Show Flyer

15 April 2015

By Euripides and translated by David Stuttard. Directed by Jeremy Davies.

Dionysus, the Ancient Greek god of wine and revelry, seeks revenge on those who do not honour him. He uses his female followers (the bacchae) in a tale of divine retribution, focussed on the king of Thebes, his cousin Pentheus.

An exciting opportunity to be involved in a rehearsed staged reading of Euripides’ tragedy, Bacchae.

This is a staged reading, using video and original music to enhance the drama of the scenes.

Auditions: Wednesday 28 February and Friday 1 March, 7.30pm

Performances: Saturday 6 April, 3.00pm and 7.30pm.

A Staged Reading?

Staged readings are opportunities for actors and audience to engage with plays in a live setting with minimal use of staging. It is like, for example, going to a live broadcast of a radio play at the BBC. Scripts will be in evidence and actors will be seated when not performing, but there will be choreographed movement, original music, lighting and video.

Why Bacchae?

Bacchae gives voice to the anxieties of a city that knows it is in peril. Athens, once a superpower, is about to fall, its political status reduced to an irrelevance. That was in 405 BCE, the date of Bacchae’s first production. There are many who see echoes of these anxieties in the fragility of our own political structures and the growing climate crisis.

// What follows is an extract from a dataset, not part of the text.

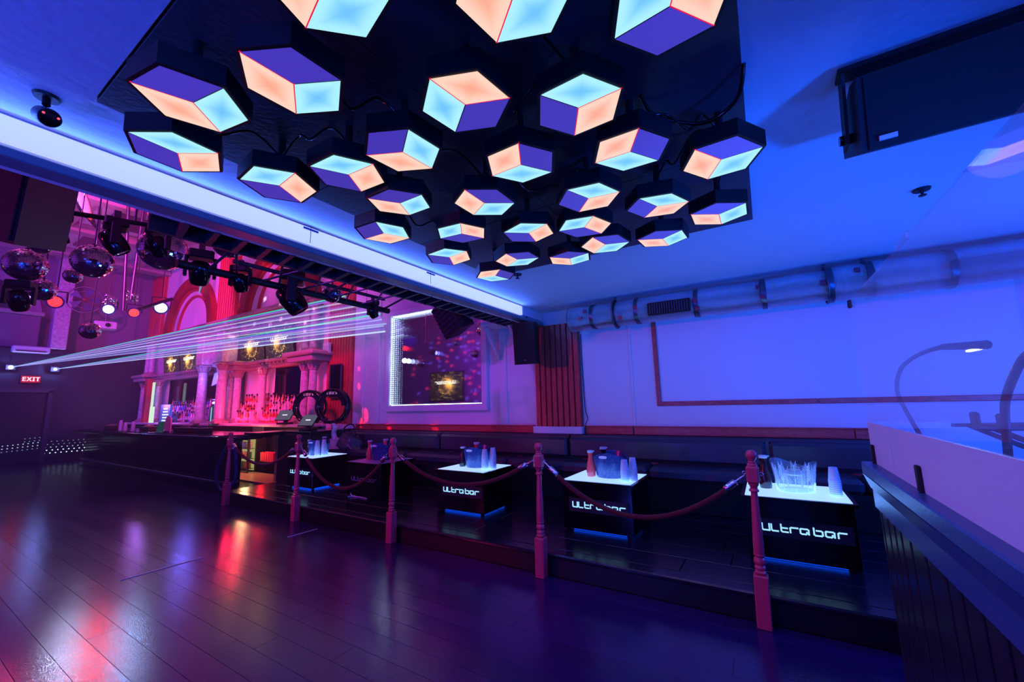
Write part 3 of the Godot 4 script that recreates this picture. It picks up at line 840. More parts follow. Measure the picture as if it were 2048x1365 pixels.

Bacchae holds up a mirror, suggesting we only have ourselves to blame. The king, Pentheus, refuses to accept that his political power is subject to natural forces (aka the god Dionysus). As a result, he not only looses control over his people, (notably women, who have discovered a new-found freedom), but his palace is destroyed and he is literally torn apart by his own mother.

Harsh? Of course, but then nature doesn’t negotiate. It always re-balances what has been unbalanced through human arrogance.